This Route is Busy
The Tribune, Chandigarh, Feb. 18, 1994.

 

 

 

 

 

 

 

 

 

 

 

OWNING a telephone in Chandigarh is more of a curse than a blessing. Even if you are a normal person, the tension of owning a telephone for a few months can completely wreck your brains and turn you hypertensive.

You want to book a call to pass on an urgent message. Your first few attempts to call trunk booking are bound to fail miserably. Either you hear a tape recorded message "This route is busy, call after some time", or there is no response from the other side for a long time till finally the bell automatically changes into engaged tone and you are forced to disconnect. Calling assistance is no use either. At the first few attempts the number gets disconnected automatically!

When you almost start believing that your telephone is possessed, you hear the familiar recorded message once again. Next you try calling the Supervisor. His number is perennially engaged. By now the chances are that your own number would have gone "silent". In utter frustration you bang the phone and hit the bed for a short nap before doing anything else. But sleep eludes you as you lie in the bed, being deeply wounded and furious, with no one to take out your anger on.

This is just an example. There are many other equally sickening incidents that keep occurring every now and then. And every telephone owner will vouch for such occurrences.

Take for instance the afternoon of January 9 which I still remember vividly. On that day I had rung up the Editor of local daily to enquire about a piece that I had sent for publication some time ago. As we were talking the line got disconnected suddenly. This happens frequently. So I rang up again and as I was mentioning the inadvertent disconnection, the line got disconnected once again. On that single occasion, I had to ring up four times to complete my short talk and pay four times for a single call for no fault of mine.

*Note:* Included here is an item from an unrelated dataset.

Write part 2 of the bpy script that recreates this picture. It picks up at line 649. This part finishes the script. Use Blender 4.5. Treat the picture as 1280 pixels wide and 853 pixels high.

There are numerous other things one can mention. The telephone is "dead" for days on end. Nor is the fault removed within "two to four hours" of making a complaint as the telephone directory specifies. You have to make frequent calls to remind that your telephone is out of order. Most of the times you nave to actually go and meet the officials concerned. Even then, what you get are only assurances. Your problem remains much the same.

This reminds me of another problem — that of the false ring. The bell keeps on ringing but no one picks up the phone on the other side. Sometimes your friends complain the bell had been ringing the whole afternoon but no one had picked up the phone when you had actually been at home the whole day and ihe telephone did not ring even once. But, of course, there is no end to the wrong numbers, you receive. Besides having to answer the wrong numbers that you get by dozen a day, you have to pay for all the wrong numbers you get while trying desperately to reach someone you want to convey an urgent message.

The best part is the multi-connection phenomenon which makes you feel you are in the" midst of a teleconference rather than a private conversation. As you are intimately talking to your friend, a loved one or a business associate, there is a sudden interruption from a third party (unknown to you?) to cut down your conversation and disconnect immediately because their phone line has got all mixed up with yours. If you listen carefully, you will hear not one but many people talking in the background. After the horrifying experience of your intimate private conversation having become fully public, you wonder what is this talk about bugging the telephones!

There is another unearthly phenomenon that deserves mention here. Your telephone rings and you run to pick up the receiver. You are expectant and even a bit excited guessing who the caller could be and what he or she would say. However, all your hopes are rudely dashed to the ground as the telephone gets disconnected the instant you pick it up. Long after the call you are left hanging in suspense who the caller was and what he wanted to convey.

In all this confusion the only thing that the telephone department does efficiently is to send the bill on time. I can bet that all the subscribers are mortally scared to touch the bill as no one knows how much he would have been asked to pay (sometimes even in thousands for a handful of calls during the month). There is no correlation whatsoever between how much you are asked to pay and the number and the type of calls you have made during the period in question. In this you are totally at the mercy of the telephone department. Nor can you get the error rectified (unless you are a Minister, that is!). After a couple of times you have tried to take up the issue of overcharging with the authorities concerned you are fully convinced you have no say in the matter. The first thing that you are asked to do after you lodge a complaint is to pay the bill. Otherwise you are threatened with the disconnection of your telephone line. Later, if you persist, you will be given a meter reading supposedly of your telephone and the description of trunk calls made, if any.

If you value your time and money (and more importantly your mental peace), after a few such encounters you will immediately ask for the withdrawal of the STD facility which the department so generously offers. However, there is nothing else to do but to pay the bill after having tried everything else. A friendly neighbour recently got a bill where for all the three-minute trunk calls he had been charged at the rate of six minutes call. Having had the experience of his previous complaints, he paid the bill meekly though painfully. What is the use of complaining when you are certain to be branded a liar because an employee of the telephone department will throw the slips at your face where all the trunk calls would be recorded for six minutes. So much for complaints when the culprit becomes the judge!